Although each sub-project is self-containing and unique, there are several commonalities enabling some general conclusions.
• Reflexive modernity, that is a modernity that enables reflection on its own premises, could be found everywhere. People compare their own societies and lives to those elsewhere in the world, and no unilinear notion of progress is all-pervasive.
• There is uncertainty and doubt regarding hegemonic knowledge regimes, and previously authoritative knowledge is being contested, e.g. about the environmental impact of mining, the causes of water shortage, the ultimate motives of the media and government.
• The upscaling of activities is pervasive. Companies amalgamate, NGOs become global, and causes of local matters are increasingly sought at higher levels of scale.
• This leads, in turn, to local responses ranging from withdrawal into ethnopolitics to nativism and right-wing populism. In general, the disdain and distrust of established elites is becoming an endemic aspect of contemporary modernity, caused by accelerated change in a neoliberal economy nourished by new information technologies. Introducing the concept of clashing scales, Overheating has sought to call attention to the growing gap between local communities and decision-making processes.
• At a higher analytical level (moving beyond the local worlds of experience and judgements), the contradiction between fossil fuel growth and the quest for sustainability constitutes a double-bind in the contemporary world, obliterating previous concepts of progress and development.
• The lack of a thermostat regulating the speed of change makes for a volatile and potentially dangerous global situation: The overheating (accelerated change) is allowed to continue in the absence of an instance that might put on the brakes. Resistance and alternatives must be developed simultaneously from above (e.g. through international treaties) and from below (with a basis in local communities).

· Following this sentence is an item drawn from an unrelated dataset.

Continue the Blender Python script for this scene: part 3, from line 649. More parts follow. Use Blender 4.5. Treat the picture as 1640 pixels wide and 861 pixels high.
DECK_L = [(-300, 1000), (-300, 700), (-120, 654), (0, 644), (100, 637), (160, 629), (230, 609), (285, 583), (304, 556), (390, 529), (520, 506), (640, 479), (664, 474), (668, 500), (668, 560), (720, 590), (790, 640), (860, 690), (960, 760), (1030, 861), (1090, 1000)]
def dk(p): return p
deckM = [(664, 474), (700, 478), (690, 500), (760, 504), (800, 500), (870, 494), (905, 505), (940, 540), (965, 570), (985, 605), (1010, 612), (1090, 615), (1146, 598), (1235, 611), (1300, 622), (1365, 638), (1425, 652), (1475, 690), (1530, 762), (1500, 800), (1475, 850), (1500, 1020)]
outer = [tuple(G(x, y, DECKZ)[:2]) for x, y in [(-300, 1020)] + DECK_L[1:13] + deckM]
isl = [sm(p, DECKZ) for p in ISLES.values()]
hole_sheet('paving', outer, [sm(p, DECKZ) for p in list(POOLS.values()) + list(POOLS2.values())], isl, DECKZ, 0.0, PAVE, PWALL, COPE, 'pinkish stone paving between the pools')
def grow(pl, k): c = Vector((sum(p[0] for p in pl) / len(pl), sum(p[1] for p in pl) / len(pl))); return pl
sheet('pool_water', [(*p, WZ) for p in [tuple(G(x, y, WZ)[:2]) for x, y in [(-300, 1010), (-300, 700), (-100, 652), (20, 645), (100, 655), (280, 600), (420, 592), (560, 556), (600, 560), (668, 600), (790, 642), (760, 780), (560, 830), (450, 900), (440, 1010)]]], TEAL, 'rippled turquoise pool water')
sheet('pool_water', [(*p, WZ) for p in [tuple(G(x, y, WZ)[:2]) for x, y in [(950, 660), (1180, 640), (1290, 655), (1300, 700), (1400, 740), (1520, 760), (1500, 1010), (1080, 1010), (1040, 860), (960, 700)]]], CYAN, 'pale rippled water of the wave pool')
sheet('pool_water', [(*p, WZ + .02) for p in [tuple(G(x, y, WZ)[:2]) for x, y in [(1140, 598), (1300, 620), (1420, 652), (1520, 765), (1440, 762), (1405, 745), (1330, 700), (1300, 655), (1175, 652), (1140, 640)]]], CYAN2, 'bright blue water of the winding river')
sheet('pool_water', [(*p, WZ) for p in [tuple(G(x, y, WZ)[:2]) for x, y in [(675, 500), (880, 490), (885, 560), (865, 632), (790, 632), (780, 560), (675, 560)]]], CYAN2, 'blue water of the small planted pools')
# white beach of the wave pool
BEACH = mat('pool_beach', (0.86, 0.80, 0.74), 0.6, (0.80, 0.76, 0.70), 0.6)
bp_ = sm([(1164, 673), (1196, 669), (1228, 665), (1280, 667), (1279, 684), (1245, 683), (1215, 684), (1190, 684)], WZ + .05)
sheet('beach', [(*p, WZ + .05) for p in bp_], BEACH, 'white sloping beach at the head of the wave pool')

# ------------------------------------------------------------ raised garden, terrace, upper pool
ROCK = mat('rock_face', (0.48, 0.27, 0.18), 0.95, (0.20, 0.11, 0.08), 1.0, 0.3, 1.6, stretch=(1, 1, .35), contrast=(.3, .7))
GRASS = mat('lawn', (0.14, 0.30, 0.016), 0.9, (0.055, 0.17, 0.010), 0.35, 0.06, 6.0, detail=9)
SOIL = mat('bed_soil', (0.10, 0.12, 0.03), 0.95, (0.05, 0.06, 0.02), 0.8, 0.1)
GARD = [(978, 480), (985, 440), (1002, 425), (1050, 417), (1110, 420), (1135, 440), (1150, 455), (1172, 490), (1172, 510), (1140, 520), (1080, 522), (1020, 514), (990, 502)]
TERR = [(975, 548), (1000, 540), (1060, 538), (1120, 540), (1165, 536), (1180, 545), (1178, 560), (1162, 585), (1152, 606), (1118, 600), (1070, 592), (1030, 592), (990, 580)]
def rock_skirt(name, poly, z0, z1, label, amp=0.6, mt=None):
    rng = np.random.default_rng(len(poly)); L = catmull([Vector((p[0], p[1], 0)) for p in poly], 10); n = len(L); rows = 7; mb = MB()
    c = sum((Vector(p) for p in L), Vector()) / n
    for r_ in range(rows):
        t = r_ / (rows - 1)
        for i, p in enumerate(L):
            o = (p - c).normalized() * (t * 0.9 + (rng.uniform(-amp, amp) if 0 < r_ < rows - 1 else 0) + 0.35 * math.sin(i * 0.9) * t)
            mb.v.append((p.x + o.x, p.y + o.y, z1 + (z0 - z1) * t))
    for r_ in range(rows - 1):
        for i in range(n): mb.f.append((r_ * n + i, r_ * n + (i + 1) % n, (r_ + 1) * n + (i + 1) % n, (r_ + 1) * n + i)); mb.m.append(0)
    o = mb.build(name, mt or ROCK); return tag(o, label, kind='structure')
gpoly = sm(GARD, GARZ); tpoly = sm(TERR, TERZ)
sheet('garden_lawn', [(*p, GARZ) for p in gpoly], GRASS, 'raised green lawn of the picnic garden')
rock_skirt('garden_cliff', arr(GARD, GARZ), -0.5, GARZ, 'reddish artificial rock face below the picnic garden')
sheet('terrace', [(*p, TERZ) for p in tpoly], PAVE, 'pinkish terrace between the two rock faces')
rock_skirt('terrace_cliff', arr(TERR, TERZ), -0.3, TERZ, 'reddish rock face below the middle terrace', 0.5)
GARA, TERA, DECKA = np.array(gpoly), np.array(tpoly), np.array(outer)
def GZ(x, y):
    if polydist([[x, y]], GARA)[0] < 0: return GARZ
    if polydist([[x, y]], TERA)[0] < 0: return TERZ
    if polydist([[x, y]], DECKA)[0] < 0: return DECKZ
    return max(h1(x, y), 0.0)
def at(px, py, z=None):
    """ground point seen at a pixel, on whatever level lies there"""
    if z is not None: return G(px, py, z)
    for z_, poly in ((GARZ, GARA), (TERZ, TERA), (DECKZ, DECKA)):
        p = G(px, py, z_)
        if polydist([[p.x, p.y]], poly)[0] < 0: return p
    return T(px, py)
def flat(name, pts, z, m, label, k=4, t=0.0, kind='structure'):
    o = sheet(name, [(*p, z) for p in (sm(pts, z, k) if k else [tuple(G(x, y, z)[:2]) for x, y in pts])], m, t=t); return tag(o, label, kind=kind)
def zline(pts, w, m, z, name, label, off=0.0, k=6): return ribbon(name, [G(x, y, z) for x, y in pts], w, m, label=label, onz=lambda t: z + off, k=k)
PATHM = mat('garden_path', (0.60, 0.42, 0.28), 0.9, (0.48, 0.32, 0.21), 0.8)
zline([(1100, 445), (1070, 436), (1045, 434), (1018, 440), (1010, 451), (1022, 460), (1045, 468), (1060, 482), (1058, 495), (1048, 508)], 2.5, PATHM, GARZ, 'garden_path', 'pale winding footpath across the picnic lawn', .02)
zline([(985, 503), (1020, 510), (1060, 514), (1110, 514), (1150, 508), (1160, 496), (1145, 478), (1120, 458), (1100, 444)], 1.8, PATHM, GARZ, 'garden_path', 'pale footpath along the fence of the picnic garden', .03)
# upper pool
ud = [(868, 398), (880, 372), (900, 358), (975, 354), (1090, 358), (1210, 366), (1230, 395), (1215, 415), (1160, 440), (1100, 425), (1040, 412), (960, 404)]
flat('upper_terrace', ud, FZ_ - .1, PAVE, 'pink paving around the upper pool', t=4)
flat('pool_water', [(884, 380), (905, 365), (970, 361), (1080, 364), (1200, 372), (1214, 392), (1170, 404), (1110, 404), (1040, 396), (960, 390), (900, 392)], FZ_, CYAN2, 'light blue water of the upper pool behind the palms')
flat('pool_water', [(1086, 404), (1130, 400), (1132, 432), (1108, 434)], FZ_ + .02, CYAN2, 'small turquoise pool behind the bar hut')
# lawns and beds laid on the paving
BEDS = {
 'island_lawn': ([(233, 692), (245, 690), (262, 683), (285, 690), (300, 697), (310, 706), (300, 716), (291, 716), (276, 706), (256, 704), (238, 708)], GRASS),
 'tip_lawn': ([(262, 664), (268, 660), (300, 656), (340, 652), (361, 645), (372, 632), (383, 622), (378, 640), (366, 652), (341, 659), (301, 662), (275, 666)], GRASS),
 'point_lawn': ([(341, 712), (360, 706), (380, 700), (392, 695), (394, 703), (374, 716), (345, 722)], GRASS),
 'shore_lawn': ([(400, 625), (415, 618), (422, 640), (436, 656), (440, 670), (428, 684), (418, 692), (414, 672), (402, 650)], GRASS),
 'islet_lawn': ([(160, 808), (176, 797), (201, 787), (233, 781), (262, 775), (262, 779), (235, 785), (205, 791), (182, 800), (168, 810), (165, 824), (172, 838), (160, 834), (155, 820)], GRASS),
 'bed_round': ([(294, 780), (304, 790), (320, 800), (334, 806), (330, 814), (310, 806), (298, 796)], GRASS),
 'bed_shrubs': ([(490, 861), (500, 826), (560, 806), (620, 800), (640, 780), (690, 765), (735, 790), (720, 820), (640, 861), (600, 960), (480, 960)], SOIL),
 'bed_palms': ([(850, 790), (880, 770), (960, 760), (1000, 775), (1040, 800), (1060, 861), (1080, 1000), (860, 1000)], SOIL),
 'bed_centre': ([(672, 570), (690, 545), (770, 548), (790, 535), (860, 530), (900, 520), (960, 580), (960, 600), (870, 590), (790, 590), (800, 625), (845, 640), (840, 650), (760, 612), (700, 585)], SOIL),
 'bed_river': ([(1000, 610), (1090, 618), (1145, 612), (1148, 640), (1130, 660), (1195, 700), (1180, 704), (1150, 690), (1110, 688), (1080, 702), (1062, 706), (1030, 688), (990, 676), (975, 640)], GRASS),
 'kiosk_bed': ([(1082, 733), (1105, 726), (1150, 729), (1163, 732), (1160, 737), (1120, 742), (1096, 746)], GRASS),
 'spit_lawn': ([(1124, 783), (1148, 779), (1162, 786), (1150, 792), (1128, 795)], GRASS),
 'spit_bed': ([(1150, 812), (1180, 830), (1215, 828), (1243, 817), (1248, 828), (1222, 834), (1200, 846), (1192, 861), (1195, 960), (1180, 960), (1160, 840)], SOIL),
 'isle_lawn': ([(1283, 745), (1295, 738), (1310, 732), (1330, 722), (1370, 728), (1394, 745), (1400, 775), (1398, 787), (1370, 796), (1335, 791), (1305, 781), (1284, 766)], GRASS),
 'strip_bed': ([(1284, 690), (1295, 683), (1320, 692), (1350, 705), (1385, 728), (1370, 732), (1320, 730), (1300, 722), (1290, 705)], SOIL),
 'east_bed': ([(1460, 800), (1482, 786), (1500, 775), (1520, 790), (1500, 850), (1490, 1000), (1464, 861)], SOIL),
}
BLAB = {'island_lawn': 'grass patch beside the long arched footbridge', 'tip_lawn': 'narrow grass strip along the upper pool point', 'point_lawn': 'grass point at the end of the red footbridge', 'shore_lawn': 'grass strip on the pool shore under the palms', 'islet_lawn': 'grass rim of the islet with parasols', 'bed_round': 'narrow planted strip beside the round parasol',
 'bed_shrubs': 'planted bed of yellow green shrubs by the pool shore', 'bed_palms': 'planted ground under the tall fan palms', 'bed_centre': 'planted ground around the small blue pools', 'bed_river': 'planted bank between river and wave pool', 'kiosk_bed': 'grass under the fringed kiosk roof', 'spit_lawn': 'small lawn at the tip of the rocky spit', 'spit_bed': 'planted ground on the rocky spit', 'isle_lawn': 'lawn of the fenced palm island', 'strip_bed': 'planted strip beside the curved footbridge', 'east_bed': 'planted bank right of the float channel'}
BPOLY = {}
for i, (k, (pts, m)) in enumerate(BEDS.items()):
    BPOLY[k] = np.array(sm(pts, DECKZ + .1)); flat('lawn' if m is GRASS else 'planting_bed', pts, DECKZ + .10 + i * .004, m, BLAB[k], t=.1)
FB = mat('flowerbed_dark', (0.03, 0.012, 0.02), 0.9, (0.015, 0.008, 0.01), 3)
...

Through numerous publications, conferences and public interventions, Overheating has addressed these issues. Unlike much of what is published on globalisation by academics, this project is unique in combining the macro with the micro, emphasising that the one cannot be understood without reference to the other, and that it is necessary to distinguish clearly between scalar levels in order to fully understand the global situation: What is good for the world is not necessarily good for Australia; what is good for Australia does not necessarily benefit Queensland; what benefits Queensland could be disruptive and negative in Gladstone, and whatever Gladstone profits from does not work well for all its inhabitants. Our publications include a book series with Pluto Press, which will include seven titles by the end of 2019, as well as a monograph with a different publisher, an edited book, An Overheated World, with Routledge, the free e-book Knowledge and Power in an Overhated World, and numerous journal articles and special issues. Although the project was officially finished in July 2017, marked by an ambitious closing event, the logic of this kind of research project entails that many of the publications are completed after the end. As a result, Overheating work continues throughout 2018 and into 2019.